Saoud Al-Mohannadi . . . allowed in

However five Qatari journalists were reportedly barred from entering the UAE.

Coincidentally – or not – Al-Mohannadi and Mohamed Khalfan Matar Saeed Alromaithi from the UAE are challenging Sheikh Salman for the AFC presidency at an election congress in April.

Al-Mohannadi was thus able to chair an eve-of-finals meeting of the organising committee and assure his colleagues that everything was ready and in place.

He said: “This competition will live up to the slogan of ‘Bringing Asia Together’ and with a competition of this stature, we are proud to have extended the AFC’s ‘It’s My Game’ campaign with the LOC to inspire women and girls across the UAE to embrace different roles in football.

“I am pleased to inform you the AFC Asian Cup UAE 2019 will introduce the Video Assistant Referee System (VAR) in seven matches starting from the quarter-finals.

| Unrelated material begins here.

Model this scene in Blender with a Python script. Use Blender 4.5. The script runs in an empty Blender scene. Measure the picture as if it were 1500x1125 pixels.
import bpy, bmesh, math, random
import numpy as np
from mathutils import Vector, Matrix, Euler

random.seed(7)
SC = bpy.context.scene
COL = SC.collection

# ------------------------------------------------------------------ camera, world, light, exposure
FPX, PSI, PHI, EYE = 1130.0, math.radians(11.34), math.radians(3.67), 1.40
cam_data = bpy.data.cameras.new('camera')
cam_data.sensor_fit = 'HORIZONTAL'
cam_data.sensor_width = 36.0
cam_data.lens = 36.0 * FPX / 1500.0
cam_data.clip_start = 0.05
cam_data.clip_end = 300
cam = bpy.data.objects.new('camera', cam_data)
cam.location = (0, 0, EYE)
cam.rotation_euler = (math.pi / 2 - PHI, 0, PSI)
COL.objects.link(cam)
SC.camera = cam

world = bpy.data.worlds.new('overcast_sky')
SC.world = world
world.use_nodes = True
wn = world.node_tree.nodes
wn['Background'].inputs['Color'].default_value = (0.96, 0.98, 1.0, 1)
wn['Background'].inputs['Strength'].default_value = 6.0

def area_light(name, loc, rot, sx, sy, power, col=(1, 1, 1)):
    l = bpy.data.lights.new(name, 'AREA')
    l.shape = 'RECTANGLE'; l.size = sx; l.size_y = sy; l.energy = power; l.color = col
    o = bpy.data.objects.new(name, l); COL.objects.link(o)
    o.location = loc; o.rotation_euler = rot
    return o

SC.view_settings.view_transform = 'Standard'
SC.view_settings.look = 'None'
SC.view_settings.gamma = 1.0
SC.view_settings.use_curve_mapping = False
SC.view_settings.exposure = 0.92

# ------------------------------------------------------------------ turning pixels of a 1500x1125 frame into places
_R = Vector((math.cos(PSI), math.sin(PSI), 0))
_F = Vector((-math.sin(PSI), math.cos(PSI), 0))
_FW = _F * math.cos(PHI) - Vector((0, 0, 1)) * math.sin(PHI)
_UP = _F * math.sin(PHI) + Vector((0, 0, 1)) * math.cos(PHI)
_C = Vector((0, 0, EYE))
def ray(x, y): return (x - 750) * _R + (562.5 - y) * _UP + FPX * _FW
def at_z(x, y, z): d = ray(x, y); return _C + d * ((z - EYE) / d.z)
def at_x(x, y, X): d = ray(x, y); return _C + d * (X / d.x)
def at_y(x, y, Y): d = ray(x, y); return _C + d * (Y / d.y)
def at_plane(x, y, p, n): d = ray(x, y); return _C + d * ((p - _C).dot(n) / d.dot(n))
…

This landmark decision is a first for the AFC Asian Cup as we embrace technology to benefit the game.”

The latest confrontation between sport and politics came only one day after a conference in Dubai at which FIFA president Gianni Infantino had held open the possibility of expanding the 2022 World Cup finals from 36 to 48 teams and thus sharing matches around the Gulf.

The Qatari national team are one of the Asian Cup finalists but the squad have yet to fly to the UAE.

Qatar has insisted that any decision on expansion rested with FIFA which is undertaking a feasibility study into the issue with a decision due from its governing council in March.

For the past two years Qatar has been subject to a political and economic boycott by a coalition led by Saudi Arabia and supported by the UAE, Bahrain and Egypt.

Saudi sports officials have suffered several setbacks in the past months over politically-motivated attempts to meddle in the governance of Asian and world football.